Color-Changing Fabrics
While parts of the fashion world obsess over an ever-changing parade of “This Season’s Hottest Color,” a small group of pioneers are perfecting the means to rewrite the spectrum entirely. A far cry from the gimmicky heat-sensitive Hypercolor T-shirts of the ’90s, modern advances in photochromatic technology are throwing up some intriguing possibilities for the way we dress, and how our clothes themselves react to our environment.
What’s most exciting about modern color-changing technology is that it’s progressing from a number of different directions, each one built on entirely different scientific principles.

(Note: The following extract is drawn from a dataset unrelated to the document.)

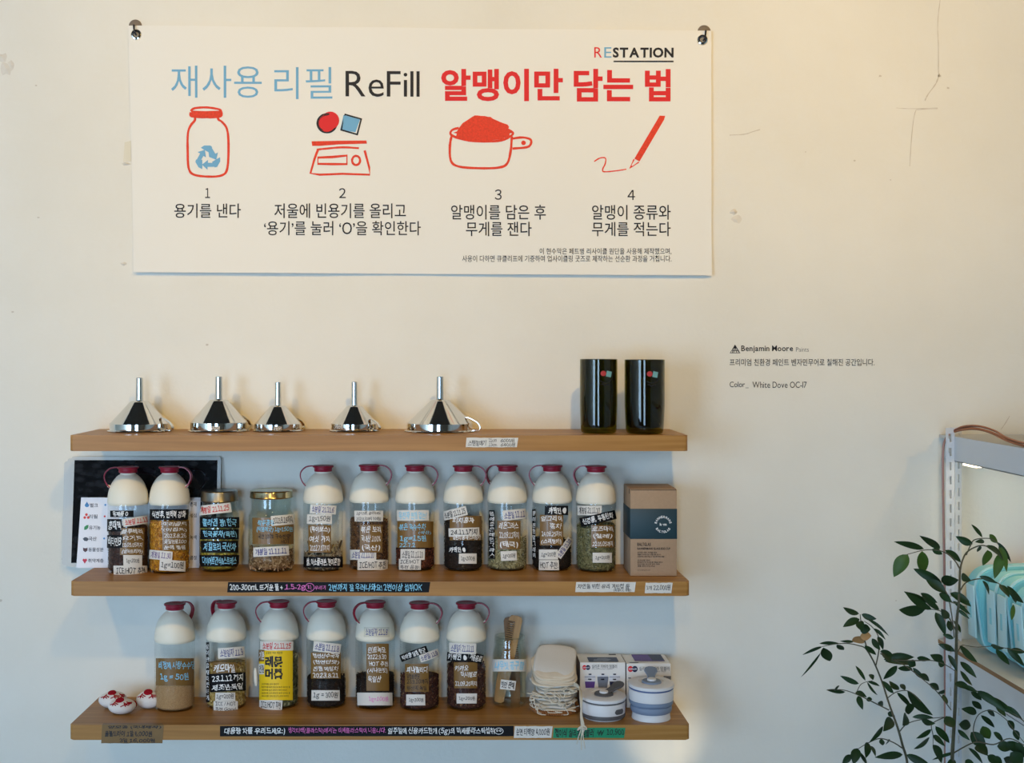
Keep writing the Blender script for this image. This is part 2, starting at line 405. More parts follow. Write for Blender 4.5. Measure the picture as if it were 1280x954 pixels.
for a in ([('1', (256.2, 235, 262.3, 247.5)), ('용기를 낸다', (217.7, 254.4, 301, 272.4))],
          [('2', (423.8, 235.4, 432.3, 247.8)), ('저울에 빈용기를 올리고', (342.9, 254.4, 507.5, 272.9)), ('‘용기’를 눌러 ‘O’을 확인한다', (330, 276.4, 526, 294.3))],
          [('3', (618.4, 237, 627, 250)), ('알맹이를 담은 후', (563.8, 256.2, 682.2, 274.7)), ('무게를 잰다', (582.4, 277.4, 664.4, 295.4))],
          [('4', (784.5, 237.5, 793.8, 250)), ('알맹이 종류와', (740, 256.2, 838.3, 274.7)), ('무게를 적는다', (740, 277.4, 838.3, 295.4))]):
    bprint('caption_print', [T(b, bx, 0, .006) for b, bx in a], [PBLACK])
bprint('small_print', [T('이 현수막은 페트병 리사이클 원단을 사용해 제작했으며,', (674.4, 310.3, 839, 318.5), 0, .004),
                       T('사용이 다하면 큐클리프에 기증하여 업사이클링 굿즈로 제작하는 선순환 과정을 거칩니다.', (577.7, 319.4, 839, 327.6), 0, .004)], [PBLACK])
z1 = lambda pts: [(150+x*.35647, 10+y*.35647) for x, y in pts]
z2 = lambda pts: [(520+x*.35647, 10+y*.35647) for x, y in pts]
rec = []
cx, cy = 307, 526
for k in range(3):
    a = 2*PI*k/3
    def rot(p, a=a): return (cx+(p[0]*math.cos(a)-p[1]*math.sin(a)), cy+(p[0]*math.sin(a)+p[1]*math.cos(a)))
    rec += [PG(z1([rot(p) for p in [(-12, -44), (10, -44), (16, -38), (4, -20), (-6, -36), (-11, -28), (-24, -36)]]), 1),
            PG(z1([rot(p) for p in [(12, -40), (27, -15), (36, -20), (30, 6), (5, -4), (14, -9), (2, -30)]]), 1)]
bprint('jar_drawing', [K(z1([(248, 362), (262, 352), (305, 349), (345, 355), (354, 362), (352, 380), (305, 383), (252, 380), (249, 366)]), 2.0, 0),
    PG(z1([(250, 360), (300, 362), (352, 360), (353, 380), (305, 384), (250, 381)])),
    K(z1([(263, 384), (262, 395), (248, 412), (238, 440), (237, 500), (240, 560), (258, 584), (310, 591), (358, 586), (376, 560), (380, 480), (375, 425), (358, 400), (346, 392), (343, 384)]), 2.0, 0)]+rec, [PORANGE, PBLUE], 'red outline jar with blue recycling arrows')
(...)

The first, currently being explored by scientists at the University of Michigan, involves a membrane of tiny crystals that react differently when exposed to various wavelengths of light. As the light shines on a wafer thin sheet of indium tin oxide, a charge is created that causes the crystals to change their formation, affecting the fabric’s color and outward appearance. The U.S. military has already expressed interest in using this technology to develop active camouflage (much like that of a chameleon), but scientists working on the project have given no reason why it couldn’t be adapted for the consumer marketplace as well.
Over at Concordia University in Montreal, however, there’s another approach being trialled altogether. As part of a project dubbed “Karma Chameleon,” scientists are investigating a way to harness electricity from the movement of the human body and use it to power a new kind of “electronic fabric.” Using a very subtle current, the material would trigger super-fine wires woven into its makeup to change its color or illuminate according to the wearer’s actions. Beyond that, the hope is to develop a fabric that can charge itself via the body and store energy independently, using it to completely change in appearance at the wearer’s discretion.